“La cottura del clinker avviene a 1450 gradi nei mulini: a quelle temperature tutto ciò che è nocivo smette di esistere, perciò il miglior posto per bruciare rifiuti è un forno da cemento”. Le parole di Marco Duranda, dal 2022 direttore dello stabilimento Buzzi di Robilante, illustrano ai consiglieri comunali cuneesi in trasferta il funzionamento di un ciclo dei rifiuti virtuoso di cui il cementificio fa parte da oltre vent’anni.
Era il 2001 quando il progetto prese il via grazie alla collaborazione tra la Provincia, i comuni di Roccavione e Robilante e Acsr, il consorzio cuneese di smaltimento rifiuti. All’inizio ne faceva parte anche Pirelli Ambiente, il socio privato di cui Acsr avrebbe poi rilevato nel 2016 le quote. Nel 2003 incomincia così la produzione di CSS (combustibile solido secondario) con l’insediamento della consortile Idea Granda a poche centinaia di metri dal cementificio, ma già nel territorio di Roccavione.
Nel centro di smistamento di Idea Granda arrivano ogni anno 24mila tonnellate di rifiuti indifferenziati dai comuni del Consorzio Ecologico Cuneese. I rifiuti attraversano diversi stati di deferrizzazione, dopodiché il materiale con pezzatura maggiore viene diviso da quello con pezzatura minore. Il rifiuto triturato viene immesso nel vaglio, al cui interno rimane solo il materiale più ingombrante: si riesce così, tendenzialmente, a dividere anche il secco dall’umido. Il 40% circa formato da rifiuti umidi ha come destinazione le discariche del bacino monregalese. Il prodotto secco in uscita è invece quello che Buzzi utilizza come combustibile. Il bacino cuneese è stato il primo a produrre combustibile, oggi tutta la frazione secca della provincia viene conferita, previo trattamento, al cementificio.

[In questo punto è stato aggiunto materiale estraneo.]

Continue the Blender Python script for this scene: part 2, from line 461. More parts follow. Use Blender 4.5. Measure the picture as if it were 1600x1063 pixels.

I suoi due forni possono essere alimentati con vari combustibili: quello standard è il polverino di carbone, l’alternativa è appunto il CSS prodotto dal rifiuto. “È meno performante del polverino di carbone, - spiega il direttore Duranda - però ha il vantaggio di provenire dall’indifferenziato e non emettere CO2 nuova”. Un guadagno per l’ambiente e anche per l’azienda che mira a ridurre le emissioni: l’obiettivo è passare dagli attuali 625 kg di CO2 per ogni tonnellata di clinker prodotto al “net zero” entro il 2050. Per fare questo occorre massimizzare il tasso di sostituzione calorica: dai 50 kg per tonnellata di clinker del 2021 si è arrivati ai 70 kg per tonnellata del 2024. A Robilante si punta a raggiungere a un tasso 69,5% di sostituzione calorica nel 2050 (la media attuale è del 36%, ma le performance sono molto differenti tra i due forni): si calcola, però, che per questo servano circa 100 milioni di euro di investimento.

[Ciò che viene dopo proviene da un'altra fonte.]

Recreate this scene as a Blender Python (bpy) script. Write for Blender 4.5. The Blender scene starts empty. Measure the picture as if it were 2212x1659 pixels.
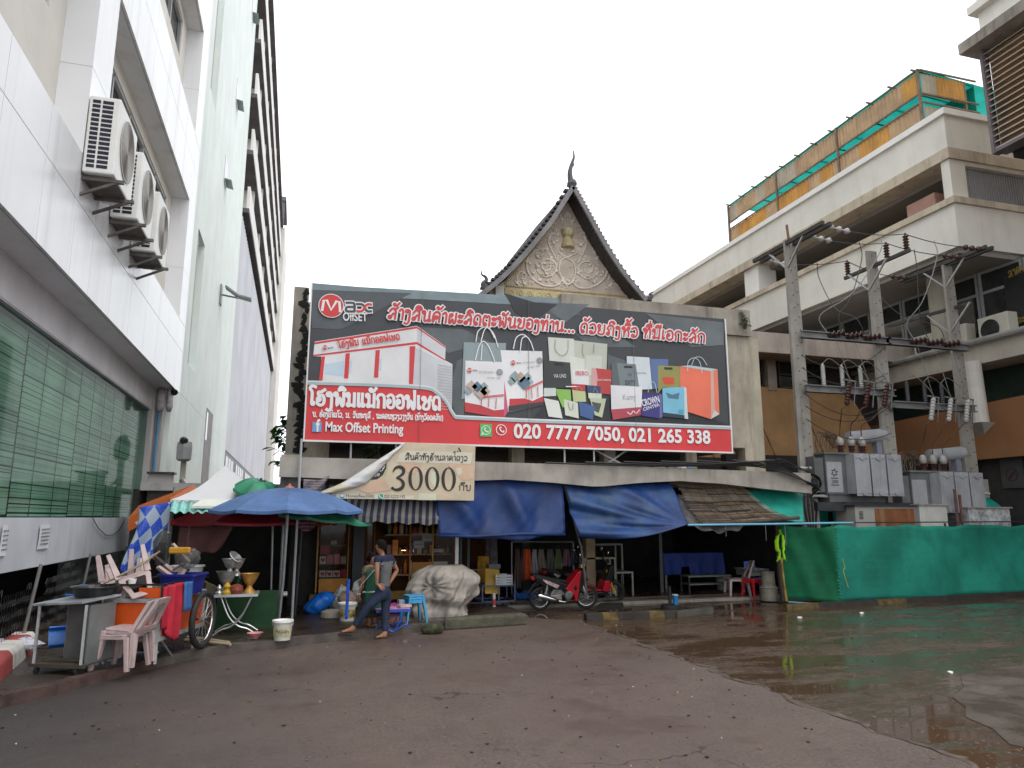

“Il limite di questa fabbrica è che si produce circa il 50% di quel che si potrebbe, dunque consuma il 50% della CSS che potrebbe consumare” dice ancora il direttore. La capacità produttiva attuale è di circa 2 milioni di tonnellate di cemento, per uno stabilimento che ha festeggiato i sessant’anni nel 2024: una fabbrica per l’epoca modernissima, che è rimasta tale fino a inizio Duemila.
L’approvvigionamento è assicurato da due diverse cave, una delle quali, situata a Roaschia, è collegata con un nastro sotterraneo lungo 6 chilometri: per molti anni fu il più lungo tunnel industriale in Europa. Nel 2009 è stato dismesso il primo forno, oggi mantenuto solo a scopi informativi: è qui che la scorsa settimana gli incaricati della Buzzi hanno portato in visita la commissione Ambiente del Comune di Cuneo, accompagnata dalla presidente Alessia Deninotti e dall’assessore all’Ambiente Gianfranco Demichelis. Restano invece in funzione i forni 2 e 3, dove si produce il clinker tuttora esportato in Europa e nel mondo. Si tratta di un cemento particolare, con un’altissima resistenza in brevi tempi e a prova di crepa.
Il mercato a cui guarda la Buzzi, come tutti gli altri giganti del settore, non è solo italiano, anche perché nel nostro Paese il consumo pro capite di cemento per abitante è crollato dagli 800 chili del 2007 agli attuali 300 chili. Dominano i Paesi in via di sviluppo, a cominciare dalla Cina che consuma, da sola, circa metà delle quattro miliardi di tonnellate di cemento prodotte ogni anno nel mondo.